Dataset section -
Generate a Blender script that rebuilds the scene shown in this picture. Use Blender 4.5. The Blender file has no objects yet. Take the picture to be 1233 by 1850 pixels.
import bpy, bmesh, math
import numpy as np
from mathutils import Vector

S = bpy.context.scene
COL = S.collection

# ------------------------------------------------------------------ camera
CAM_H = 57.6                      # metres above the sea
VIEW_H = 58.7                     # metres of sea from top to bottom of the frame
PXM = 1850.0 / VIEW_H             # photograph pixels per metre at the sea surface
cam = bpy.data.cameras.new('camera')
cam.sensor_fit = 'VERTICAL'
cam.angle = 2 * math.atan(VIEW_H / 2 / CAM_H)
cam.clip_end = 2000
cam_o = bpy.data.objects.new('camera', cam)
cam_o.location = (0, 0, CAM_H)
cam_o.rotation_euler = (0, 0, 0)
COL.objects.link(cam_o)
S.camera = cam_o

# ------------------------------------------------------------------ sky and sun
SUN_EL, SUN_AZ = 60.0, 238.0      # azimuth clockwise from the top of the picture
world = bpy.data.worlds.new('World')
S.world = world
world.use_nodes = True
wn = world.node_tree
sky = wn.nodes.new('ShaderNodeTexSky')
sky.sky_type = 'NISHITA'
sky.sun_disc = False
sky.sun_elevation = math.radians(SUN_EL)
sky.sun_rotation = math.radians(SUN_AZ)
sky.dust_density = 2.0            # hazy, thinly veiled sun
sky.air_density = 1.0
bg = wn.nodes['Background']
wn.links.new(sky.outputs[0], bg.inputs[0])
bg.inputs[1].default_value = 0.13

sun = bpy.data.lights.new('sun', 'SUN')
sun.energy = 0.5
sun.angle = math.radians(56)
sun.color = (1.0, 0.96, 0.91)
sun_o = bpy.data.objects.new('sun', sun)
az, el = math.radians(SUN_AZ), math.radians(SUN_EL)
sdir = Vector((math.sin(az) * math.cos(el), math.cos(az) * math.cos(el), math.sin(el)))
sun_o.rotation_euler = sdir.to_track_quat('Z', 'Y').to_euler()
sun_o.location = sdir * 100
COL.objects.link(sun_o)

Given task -
Each line of the listing should be echoed back exactly.

Finished exercise -
Generate a Blender script that rebuilds the scene shown in this picture. Use Blender 4.5. The Blender file has no objects yet. Take the picture to be 1233 by 1850 pixels.
import bpy, bmesh, math
import numpy as np
from mathutils import Vector

S = bpy.context.scene
COL = S.collection

# ------------------------------------------------------------------ camera
CAM_H = 57.6                      # metres above the sea
VIEW_H = 58.7                     # metres of sea from top to bottom of the frame
PXM = 1850.0 / VIEW_H             # photograph pixels per metre at the sea surface
cam = bpy.data.cameras.new('camera')
cam.sensor_fit = 'VERTICAL'
cam.angle = 2 * math.atan(VIEW_H / 2 / CAM_H)
cam.clip_end = 2000
cam_o = bpy.data.objects.new('camera', cam)
cam_o.location = (0, 0, CAM_H)
cam_o.rotation_euler = (0, 0, 0)
COL.objects.link(cam_o)
S.camera = cam_o

# ------------------------------------------------------------------ sky and sun
SUN_EL, SUN_AZ = 60.0, 238.0      # azimuth clockwise from the top of the picture
world = bpy.data.worlds.new('World')
S.world = world
world.use_nodes = True
wn = world.node_tree
sky = wn.nodes.new('ShaderNodeTexSky')
sky.sky_type = 'NISHITA'
sky.sun_disc = False
sky.sun_elevation = math.radians(SUN_EL)
sky.sun_rotation = math.radians(SUN_AZ)
sky.dust_density = 2.0            # hazy, thinly veiled sun
sky.air_density = 1.0
bg = wn.nodes['Background']
wn.links.new(sky.outputs[0], bg.inputs[0])
bg.inputs[1].default_value = 0.13

sun = bpy.data.lights.new('sun', 'SUN')
sun.energy = 0.5
sun.angle = math.radians(56)
sun.color = (1.0, 0.96, 0.91)
sun_o = bpy.data.objects.new('sun', sun)
az, el = math.radians(SUN_AZ), math.radians(SUN_EL)
sdir = Vector((math.sin(az) * math.cos(el), math.cos(az) * math.cos(el), math.sin(el)))
sun_o.rotation_euler = sdir.to_track_quat('Z', 'Y').to_euler()
sun_o.location = sdir * 100
COL.objects.link(sun_o)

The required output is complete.